The barristers’ cab rank rule is ‘redundant’ and should be abolished, according to a report published today by the Legal Services Board.
Authors Professor John Flood and Professor Morten Hviid suggest that the rule is ‘regularly breached’, and serves ‘no clear purpose’. They claim its abolition would have no effect on the practice of law or the delivery of legal services.
The report describes the rule, which obliges a barrister to accept any work they are available for and competent to do, as being the ‘defining feature’ of the English bar for several hundred years.
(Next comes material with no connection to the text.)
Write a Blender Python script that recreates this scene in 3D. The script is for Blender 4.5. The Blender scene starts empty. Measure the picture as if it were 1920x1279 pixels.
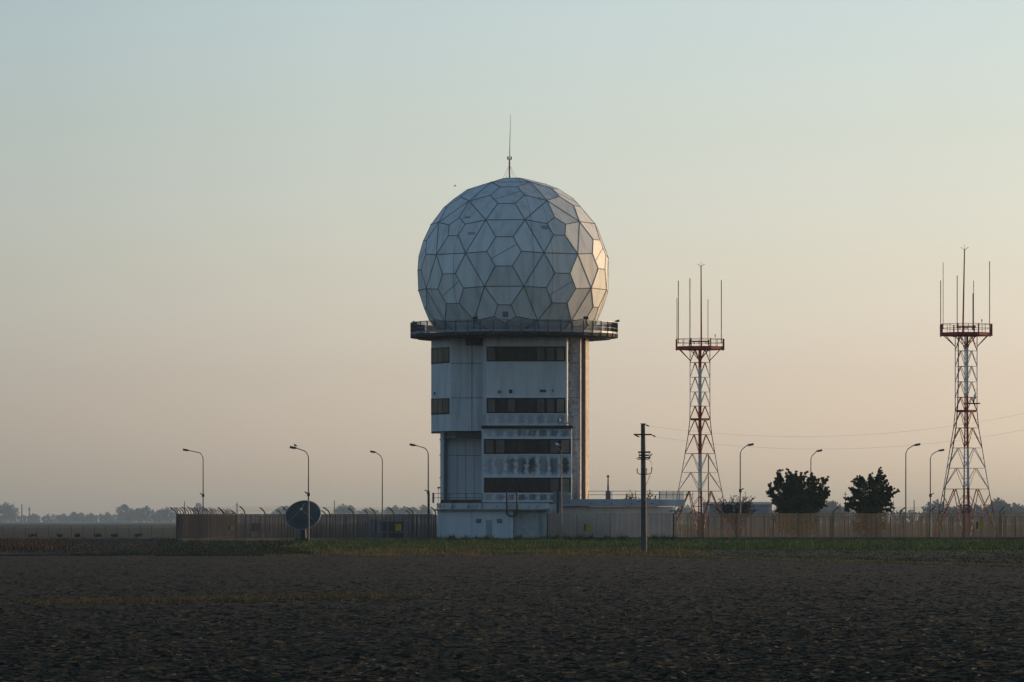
import bpy, math, random
import numpy as np
from mathutils import Vector, Matrix

random.seed(7)
rng = np.random.default_rng(11)
S = bpy.context.scene
COL = S.collection
R = math.radians

# ------------------------------------------------------------------ camera
F = 10000.0          # focal length in pixels of a 1920 px wide frame
ZC = 1.8             # eye height
HOR = 977.0          # horizon row
cam = bpy.data.cameras.new('camera')
cam.sensor_width = 36.0
cam.lens = F / 1920.0 * 36.0
cam.shift_y = (HOR - 639.5) / 1920.0
cam.clip_start = 1.0
cam.clip_end = 20000.0
co = bpy.data.objects.new('camera', cam)
co.location = (0, 0, ZC)
co.rotation_euler = (R(90), 0, 0)
COL.objects.link(co)
S.camera = co

# ------------------------------------------------------------------ light
SUN_EL = 5.5         # degrees above the horizon
SUN_AZ = 55.0        # degrees to the right of the view direction
w = bpy.data.worlds.new('World')
S.world = w
w.use_nodes = True
nt = w.node_tree
nt.nodes.clear()
def N(t, tp, **kw):
    n = t.nodes.new(tp)
    for k, v in kw.items():
        setattr(n, k, v)
    return n
wo = N(nt, 'ShaderNodeOutputWorld')
bg = N(nt, 'ShaderNodeBackground')
bg.inputs['Strength'].default_value = 0.14
sky = N(nt, 'ShaderNodeTexSky', sky_type='NISHITA', sun_disc=False)
sky.sun_elevation = R(SUN_EL)
sky.sun_rotation = R(SUN_AZ)
sky.altitude = 0
sky.air_density = 1.0
sky.dust_density = 2.0
sky.ozone_density = 1.5
tc = N(nt, 'ShaderNodeTexCoord')
sep = N(nt, 'ShaderNodeSeparateXYZ')
nt.links.new(tc.outputs['Generated'], sep.inputs[0])
# evening sky tint by height above the horizon (z of the direction)
SKY_RAMP = [  # (z, multiplier rgb)
    (0.0000, (3.00, 4.00, 9.40)),
    (0.0047, (3.00, 4.00, 9.40)),
    (0.0127, (2.58, 3.42, 8.60)),
    (0.0277, (2.04, 2.53, 5.80)),
    (0.0477, (1.79, 2.10, 3.88)),
    (0.0727, (1.61, 1.84, 2.85)),
    (0.0977, (1.55, 1.75, 2.50)),
    (0.1500, (1.36, 1.56, 2.10)),
    (0.2500, (1.18, 1.38, 1.68)),
    (1.0000, (1.06, 1.28, 1.44)),
]
SKY_SIDE = [(-1.0, (.95, .95, .95)), (-.094, (.885, .895, .91)), (-.03, (.985, .985, .985)), (.026, (1, 1, 1)), (.09, (.985, .985, .985)), (1.0, (.95, .95, .95))]
#SKYFIT
def ramp(t, stops, mode='LINEAR'):
    r = N(t, 'ShaderNodeValToRGB')
    r.color_ramp.interpolation = mode
    e = r.color_ramp.elements
    while len(e) > 1:
        e.remove(e[-1])
    e[0].position = stops[0][0]
    e[0].color = (*stops[0][1], 1)
    for p, c in stops[1:]:
        x = e.new(p)
        x.color = (*c, 1)
    return r
def maprange(t, sock, a, b, c=0.0, d=1.0):
    m = N(t, 'ShaderNodeMapRange')
    m.inputs['From Min'].default_value = a
    m.inputs['From Max'].default_value = b
    m.inputs['To Min'].default_value = c
    m.inputs['To Max'].default_value = d
    t.links.new(sock, m.inputs['Value'])
    return m.outputs['Result']
def sky_scale():
    # ramp values are stored divided by 4 so that they stay in 0..1
    pw = N(nt, 'ShaderNodeMath', operation='POWER')
    mx = N(nt, 'ShaderNodeMath', operation='MAXIMUM')
    nt.links.new(sep.outputs['Z'], mx.inputs[0])
    mx.inputs[1].default_value = 0.0
    nt.links.new(mx.outputs[0], pw.inputs[0])
    pw.inputs[1].default_value = 0.5           # more room for the low sky
    r1 = ramp(nt, [(math.sqrt(z), tuple(v / 8 for v in c)) for z, c in SKY_RAMP])
    nt.links.new(pw.outputs[0], r1.inputs[0])
    r2 = ramp(nt, [(x * .5 + .5, tuple(v / 4 for v in c)) for x, c in SKY_SIDE])
    nt.links.new(maprange(nt, sep.outputs['X'], -1, 1), r2.inputs[0])
    m = N(nt, 'ShaderNodeMix', data_type='RGBA', blend_type='MULTIPLY')
    m.inputs['Factor'].default_value = 1
    nt.links.new(r1.outputs[0], m.inputs['A'])
    nt.links.new(r2.outputs[0], m.inputs['B'])
    sc = N(nt, 'ShaderNodeVectorMath', operation='SCALE')
    nt.links.new(m.outputs['Result'], sc.inputs[0])
    sc.inputs['Scale'].default_value = 32.0
    m2 = N(nt, 'ShaderNodeVectorMath', operation='MULTIPLY')
    nt.links.new(sc.outputs[0], m2.inputs[0])
    nt.links.new(sky.outputs[0], m2.inputs[1])
    return m2.outputs[0]
nt.links.new(sky_scale(), bg.inputs['Color'])
nt.links.new(bg.outputs[0], wo.inputs['Surface'])

sl = bpy.data.lights.new('sun', 'SUN')
sl.energy = 2.7
sl.angle = R(0.6)
sl.color = (1.0, 0.69, 0.40)
so = bpy.data.objects.new('sun', sl)
sdir = Vector((math.sin(R(SUN_AZ)) * math.cos(R(SUN_EL)), math.cos(R(SUN_AZ)) * math.cos(R(SUN_EL)), math.sin(R(SUN_EL))))
so.rotation_euler = sdir.to_track_quat('Z', 'Y').to_euler()
so.location = (300, 600, 120)
COL.objects.link(so)

S.view_settings.view_transform = 'Standard'
S.view_settings.look = 'None'
S.view_settings.gamma = 1
S.view_settings.exposure = 0
S.view_settings.use_curve_mapping = False
S.render.engine = 'CYCLES'
S.cycles.volume_bounces = 1
S.cycles.max_bounces = 6
S.cycles.use_denoising = True

# ------------------------------------------------------------------ helpers
def X(px, Y): return (px - 960.0) * Y / F
def Z(py, Y): return ZC + (HOR - py) * Y / F

def tag(o, label=None, cat=None, group=None, kind=None):
    if label: o['label'] = label
    if cat: o['category'] = cat
    if group: o['group'] = group
    if kind: o['kind'] = kind
    return o

def empty(name, loc, label, cat, group=None):
    o = bpy.data.objects.new(name, None)
    o.location = loc
    o.empty_display_size = 0.2
    COL.objects.link(o)
    return tag(o, label, cat, group)

def origin_of(p):
    v = Vector((0, 0, 0))
    while p is not None:
        v = v + Vector(p.location)
        p = p.parent
    return v

class MB:
    def __init__(s):
        s.v, s.f, s.sm = [], [], []
    def add(s, vs, fs, smooth=False):
        n = len(s.v)
        s.v += [tuple(v) for v in vs]
        s.f += [tuple(i + n for i in f) for f in fs]
        s.sm += [smooth] * len(fs)
        return s
    def box(s, x0, x1, y0, y1, z0, z1):
        v = [(x0, y0, z0), (x1, y0, z0), (x1, y1, z0), (x0, y1, z0), (x0, y0, z1), (x1, y0, z1), (x1, y1, z1), (x0, y1, z1)]
        return s.add(v, [(3, 2, 1, 0), (4, 5, 6, 7), (0, 1, 5, 4), (1, 2, 6, 5), (2, 3, 7, 6), (3, 0, 4, 7)])
    def bar(s, a, b, wx, wy=None, up=(0, 0, 1)):
        """rectangular bar from a to b"""
        a, b = Vector(a), Vector(b)
        wy = wy or wx
        d = (b - a)
        if d.length < 1e-6: return s
        d.normalize()
        u = Vector(up)
        if abs(d.dot(u)) > .98: u = Vector((0, 1, 0))
        p = d.cross(u).normalized() * wx / 2
        q = p.cross(d).normalized() * wy / 2
        vs = [a - p - q, a + p - q, a + p + q, a - p + q, b - p - q, b + p - q, b + p + q, b - p + q]
        return s.add(vs, [(3, 2, 1, 0), (4, 5, 6, 7), (0, 1, 5, 4), (1, 2, 6, 5), (2, 3, 7, 6), (3, 0, 4, 7)])
    def tube(s, pts, r, n=8, cap=True):
        pts = [Vector(p) for p in pts]
        rr = r if isinstance(r, (list, tuple)) else [r] * len(pts)
        rings = []
        ref = Vector((0, 0, 1))
        for i, p in enumerate(pts):
            d = (pts[min(i + 1, len(pts) - 1)] - pts[max(i - 1, 0)]).normalized()
            u = ref if abs(d.dot(ref)) < .95 else Vector((0, 1, 0))
            a = d.cross(u).normalized()
            b = a.cross(d).normalized()
            rings.append([p + (a * math.cos(2 * math.pi * k / n) + b * math.sin(2 * math.pi * k / n)) * rr[i] for k in range(n)])
        vs = [v for ring in rings for v in ring]
        fs = []
        for i in range(len(pts) - 1):
            for k in range(n):
                a0, a1 = i * n + k, i * n + (k + 1) % n
                fs.append((a0, a1, a1 + n, a0 + n))
        s.add(vs, fs, True)
        if cap:
            s.add(rings[0], [tuple(range(n))[::-1]])
            s.add(rings[-1], [tuple(range(n))])
        return s
    def prism(s, poly, z0, z1):
        """poly: list of (x, y) counter-clockwise seen from above"""
        n = len(poly)
        vs = [(x, y, z0) for x, y in poly] + [(x, y, z1) for x, y in poly]
        fs = [tuple(range(n))[::-1], tuple(range(n, 2 * n))]
        fs += [(i, (i + 1) % n, (i + 1) % n + n, i + n) for i in range(n)]
        return s.add(vs, fs)
    def ellipsoid(s, c, r, nu=10, nv=6):
        vs, fs = [], []
        for j in range(nv + 1):
            t = math.pi * j / nv
            for i in range(nu):
                a = 2 * math.pi * i / nu
                vs.append((c[0] + r[0] * math.sin(t) * math.cos(a), c[1] + r[1] * math.sin(t) * math.sin(a), c[2] + r[2] * math.cos(t)))
        for j in range(nv):
            for i in range(nu):
                a, b = j * nu + i, j * nu + (i + 1) % nu
                fs.append((a + nu, b + nu, b, a))
        return s.add(vs, fs, True)
    def build(s, name, mat, parent=None, loc=None):
        me = bpy.data.meshes.new(name)
        org = origin_of(parent) if parent is not None else (Vector(loc) if loc else Vector((0, 0, 0)))
        me.from_pydata([(v[0] - org.x, v[1] - org.y, v[2] - org.z) for v in s.v], [], s.f)
        me.polygons.foreach_set('use_smooth', s.sm)
        me.validate()
        me.update()
        me.materials.append(mat)
        o = bpy.data.objects.new(name, me)
        COL.objects.link(o)
        if parent is not None: o.parent = parent
        elif loc: o.location = loc
        return o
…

Its original purpose was to ensure that unpopular parties could get representation and that barristers were not criticised for acting for them.
It gained particular importance during the IRA’s bombing campaign of mainland Britain.
The report says that a ‘substantial amount of mythology’ has been built around the rule, but suggests it is ‘not really a rule but more a principle masquerading as one’.
While the bar is ‘captivated’ by the cab rank rule and some barristers have an ‘absolute conviction’ that without it, ‘the rule of law would collapse’ there is little evidence that it is understood within the legal marketplace or that it serves any purpose, the report says.
Only self-employed barristers instructed by solicitors are subject to the rule; it does not cover solicitor advocates or barristers doing direct access work.
Exclusions, including the exemption of legal aid work, ‘virtually emasculate’ the rule, the report says. It finds no evidence of the rule being monitored or enforced by the regulator, and that it has never been the basis of any disciplinary proceedings.